### GIVEN PROBLEM
Pictures excluded, return the lines below from the first through the line holding "q = Vector((xx".

· · · ·

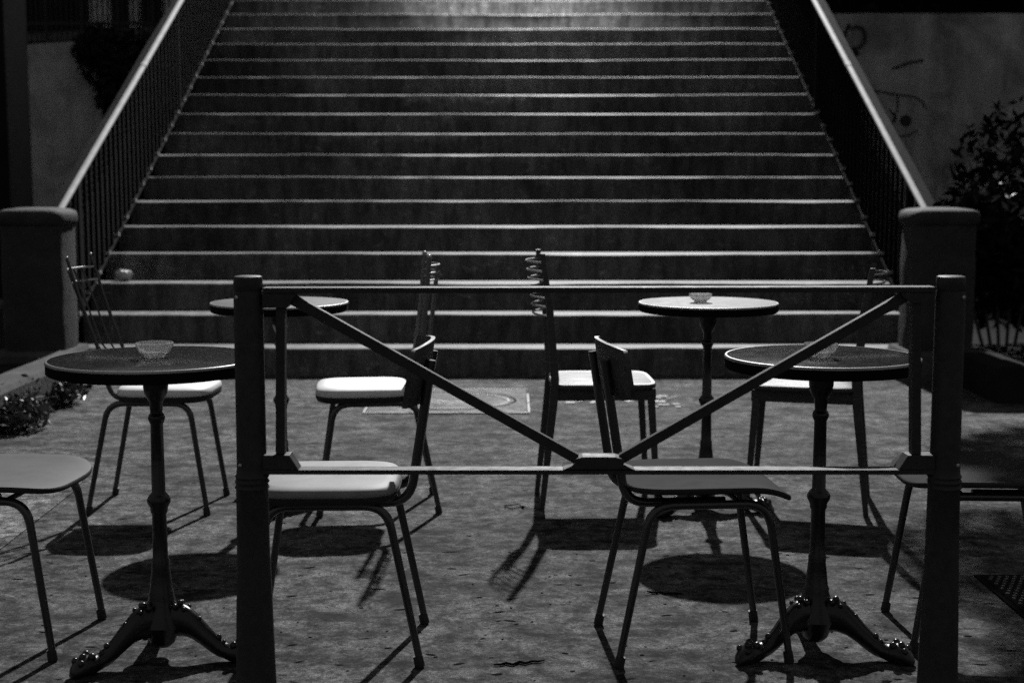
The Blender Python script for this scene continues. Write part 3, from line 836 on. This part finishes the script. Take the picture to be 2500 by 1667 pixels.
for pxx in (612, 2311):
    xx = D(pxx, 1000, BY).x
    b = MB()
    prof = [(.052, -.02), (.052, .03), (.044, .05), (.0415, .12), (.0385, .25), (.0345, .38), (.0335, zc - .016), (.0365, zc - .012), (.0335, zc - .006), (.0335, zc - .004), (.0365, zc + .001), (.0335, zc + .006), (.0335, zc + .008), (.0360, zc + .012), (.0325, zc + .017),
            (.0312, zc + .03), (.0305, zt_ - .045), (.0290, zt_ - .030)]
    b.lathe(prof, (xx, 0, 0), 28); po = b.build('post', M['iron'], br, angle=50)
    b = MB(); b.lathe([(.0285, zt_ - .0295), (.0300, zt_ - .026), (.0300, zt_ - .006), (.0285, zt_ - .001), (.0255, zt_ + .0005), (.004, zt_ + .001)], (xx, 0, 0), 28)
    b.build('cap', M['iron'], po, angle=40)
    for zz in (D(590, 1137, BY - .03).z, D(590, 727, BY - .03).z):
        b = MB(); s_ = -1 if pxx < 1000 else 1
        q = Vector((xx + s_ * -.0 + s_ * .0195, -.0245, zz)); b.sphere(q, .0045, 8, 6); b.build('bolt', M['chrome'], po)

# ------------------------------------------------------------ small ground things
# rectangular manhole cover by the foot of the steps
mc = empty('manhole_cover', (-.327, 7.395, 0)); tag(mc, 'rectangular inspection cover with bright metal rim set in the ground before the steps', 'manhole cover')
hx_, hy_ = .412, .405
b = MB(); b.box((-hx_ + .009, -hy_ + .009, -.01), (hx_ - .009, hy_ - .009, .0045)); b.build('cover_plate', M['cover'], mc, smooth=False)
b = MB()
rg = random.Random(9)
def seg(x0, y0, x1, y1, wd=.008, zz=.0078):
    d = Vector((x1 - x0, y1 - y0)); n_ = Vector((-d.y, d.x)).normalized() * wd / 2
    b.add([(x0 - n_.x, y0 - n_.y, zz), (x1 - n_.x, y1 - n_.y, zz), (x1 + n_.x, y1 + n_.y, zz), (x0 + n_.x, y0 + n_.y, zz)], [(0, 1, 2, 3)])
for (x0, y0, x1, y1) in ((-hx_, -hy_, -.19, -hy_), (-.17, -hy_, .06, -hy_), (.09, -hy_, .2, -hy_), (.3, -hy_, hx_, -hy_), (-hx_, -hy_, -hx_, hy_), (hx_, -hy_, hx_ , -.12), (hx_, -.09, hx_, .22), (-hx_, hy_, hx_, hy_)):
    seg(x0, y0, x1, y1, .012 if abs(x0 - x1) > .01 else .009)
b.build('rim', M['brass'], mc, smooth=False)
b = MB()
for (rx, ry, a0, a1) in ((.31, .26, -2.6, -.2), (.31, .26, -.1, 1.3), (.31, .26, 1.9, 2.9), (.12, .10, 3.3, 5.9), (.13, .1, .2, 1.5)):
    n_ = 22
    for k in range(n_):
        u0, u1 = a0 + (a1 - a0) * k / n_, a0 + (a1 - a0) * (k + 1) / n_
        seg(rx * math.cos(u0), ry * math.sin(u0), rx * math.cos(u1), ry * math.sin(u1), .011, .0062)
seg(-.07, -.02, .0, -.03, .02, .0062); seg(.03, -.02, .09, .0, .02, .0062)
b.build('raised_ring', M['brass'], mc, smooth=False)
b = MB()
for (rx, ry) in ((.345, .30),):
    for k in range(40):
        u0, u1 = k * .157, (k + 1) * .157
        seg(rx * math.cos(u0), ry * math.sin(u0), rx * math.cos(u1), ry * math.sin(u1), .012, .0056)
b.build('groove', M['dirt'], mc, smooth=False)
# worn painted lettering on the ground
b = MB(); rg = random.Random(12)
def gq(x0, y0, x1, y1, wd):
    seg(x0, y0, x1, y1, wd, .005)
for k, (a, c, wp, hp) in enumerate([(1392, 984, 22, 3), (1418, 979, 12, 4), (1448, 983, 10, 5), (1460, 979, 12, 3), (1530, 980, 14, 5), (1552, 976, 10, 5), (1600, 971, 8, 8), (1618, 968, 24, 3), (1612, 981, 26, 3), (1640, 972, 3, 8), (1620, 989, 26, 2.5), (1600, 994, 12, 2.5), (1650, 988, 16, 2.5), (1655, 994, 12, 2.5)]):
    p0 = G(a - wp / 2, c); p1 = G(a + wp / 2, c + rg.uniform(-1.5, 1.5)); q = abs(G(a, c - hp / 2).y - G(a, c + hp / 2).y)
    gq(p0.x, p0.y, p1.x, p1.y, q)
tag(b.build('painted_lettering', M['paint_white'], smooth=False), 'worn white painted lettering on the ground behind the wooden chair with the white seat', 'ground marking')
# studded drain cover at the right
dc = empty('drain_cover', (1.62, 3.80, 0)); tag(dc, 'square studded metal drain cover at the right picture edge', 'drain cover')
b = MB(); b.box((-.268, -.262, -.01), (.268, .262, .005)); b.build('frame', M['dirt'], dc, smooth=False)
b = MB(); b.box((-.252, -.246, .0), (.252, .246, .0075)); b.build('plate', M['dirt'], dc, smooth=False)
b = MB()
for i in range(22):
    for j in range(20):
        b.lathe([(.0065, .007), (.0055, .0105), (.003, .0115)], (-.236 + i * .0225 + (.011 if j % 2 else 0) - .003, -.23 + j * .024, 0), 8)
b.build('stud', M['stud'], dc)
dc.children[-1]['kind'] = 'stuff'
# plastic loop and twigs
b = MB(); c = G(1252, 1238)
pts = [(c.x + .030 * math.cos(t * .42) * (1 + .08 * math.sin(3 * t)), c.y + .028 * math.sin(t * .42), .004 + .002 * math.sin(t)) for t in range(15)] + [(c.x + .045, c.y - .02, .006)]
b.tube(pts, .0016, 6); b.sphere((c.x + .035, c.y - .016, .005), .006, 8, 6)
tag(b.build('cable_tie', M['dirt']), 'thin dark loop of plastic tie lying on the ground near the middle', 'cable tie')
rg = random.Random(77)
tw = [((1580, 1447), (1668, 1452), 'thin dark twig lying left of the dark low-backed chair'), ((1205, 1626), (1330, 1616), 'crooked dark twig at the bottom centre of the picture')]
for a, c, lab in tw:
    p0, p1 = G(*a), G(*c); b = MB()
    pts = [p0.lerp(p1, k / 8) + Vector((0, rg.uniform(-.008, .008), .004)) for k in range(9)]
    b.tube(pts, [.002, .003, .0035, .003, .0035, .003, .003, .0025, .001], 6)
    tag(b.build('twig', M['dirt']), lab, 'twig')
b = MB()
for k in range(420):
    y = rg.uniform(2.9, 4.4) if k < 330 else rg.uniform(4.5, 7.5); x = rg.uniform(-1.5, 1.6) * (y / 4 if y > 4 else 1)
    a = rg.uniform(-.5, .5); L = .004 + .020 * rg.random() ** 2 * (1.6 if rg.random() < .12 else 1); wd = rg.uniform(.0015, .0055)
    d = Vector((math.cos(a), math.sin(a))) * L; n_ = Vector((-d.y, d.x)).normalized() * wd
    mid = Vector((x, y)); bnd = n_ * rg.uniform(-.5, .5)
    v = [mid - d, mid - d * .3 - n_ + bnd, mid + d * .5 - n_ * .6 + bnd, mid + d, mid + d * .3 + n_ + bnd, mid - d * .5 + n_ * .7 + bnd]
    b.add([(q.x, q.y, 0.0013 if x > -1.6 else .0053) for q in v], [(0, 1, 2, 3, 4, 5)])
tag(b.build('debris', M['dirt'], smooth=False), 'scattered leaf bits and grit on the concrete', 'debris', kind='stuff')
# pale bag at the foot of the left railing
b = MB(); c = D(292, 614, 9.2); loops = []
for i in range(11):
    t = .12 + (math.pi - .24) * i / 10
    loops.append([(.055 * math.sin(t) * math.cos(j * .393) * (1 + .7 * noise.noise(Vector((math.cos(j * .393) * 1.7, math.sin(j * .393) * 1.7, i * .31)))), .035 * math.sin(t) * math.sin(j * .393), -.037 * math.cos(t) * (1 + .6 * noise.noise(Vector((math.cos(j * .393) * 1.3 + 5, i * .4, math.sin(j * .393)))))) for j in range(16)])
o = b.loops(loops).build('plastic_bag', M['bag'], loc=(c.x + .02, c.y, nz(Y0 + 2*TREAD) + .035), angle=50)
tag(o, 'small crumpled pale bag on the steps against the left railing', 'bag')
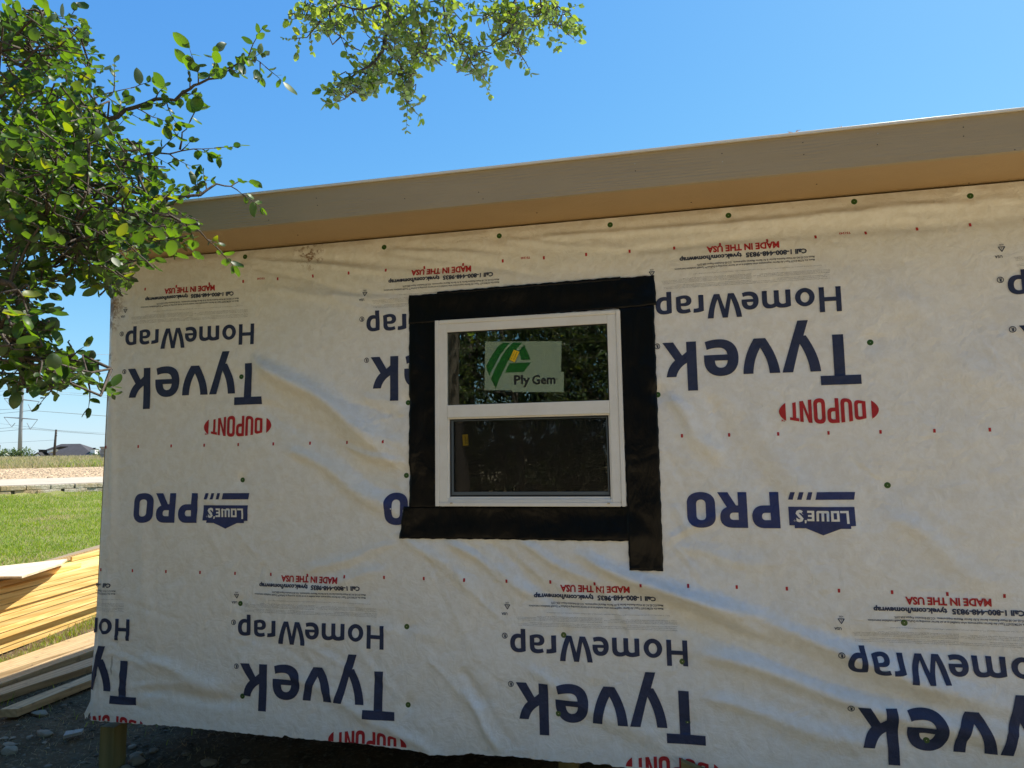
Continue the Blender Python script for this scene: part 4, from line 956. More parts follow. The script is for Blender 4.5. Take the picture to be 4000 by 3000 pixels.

· · · ·

### OUTPUT
The Blender Python script for this scene continues. Write part 3, from line 836 on. This part finishes the script. Take the picture to be 2500 by 1667 pixels.
for pxx in (612, 2311):
    xx = D(pxx, 1000, BY).x
    b = MB()
    prof = [(.052, -.02), (.052, .03), (.044, .05), (.0415, .12), (.0385, .25), (.0345, .38), (.0335, zc - .016), (.0365, zc - .012), (.0335, zc - .006), (.0335, zc - .004), (.0365, zc + .001), (.0335, zc + .006), (.0335, zc + .008), (.0360, zc + .012), (.0325, zc + .017),
            (.0312, zc + .03), (.0305, zt_ - .045), (.0290, zt_ - .030)]
    b.lathe(prof, (xx, 0, 0), 28); po = b.build('post', M['iron'], br, angle=50)
    b = MB(); b.lathe([(.0285, zt_ - .0295), (.0300, zt_ - .026), (.0300, zt_ - .006), (.0285, zt_ - .001), (.0255, zt_ + .0005), (.004, zt_ + .001)], (xx, 0, 0), 28)
    b.build('cap', M['iron'], po, angle=40)
    for zz in (D(590, 1137, BY - .03).z, D(590, 727, BY - .03).z):
        b = MB(); s_ = -1 if pxx < 1000 else 1
        q = Vector((xx + s_ * -.0 + s_ * .0195, -.0245, zz)); b.sphere(q, .0045, 8, 6); b.build('bolt', M['chrome'], po)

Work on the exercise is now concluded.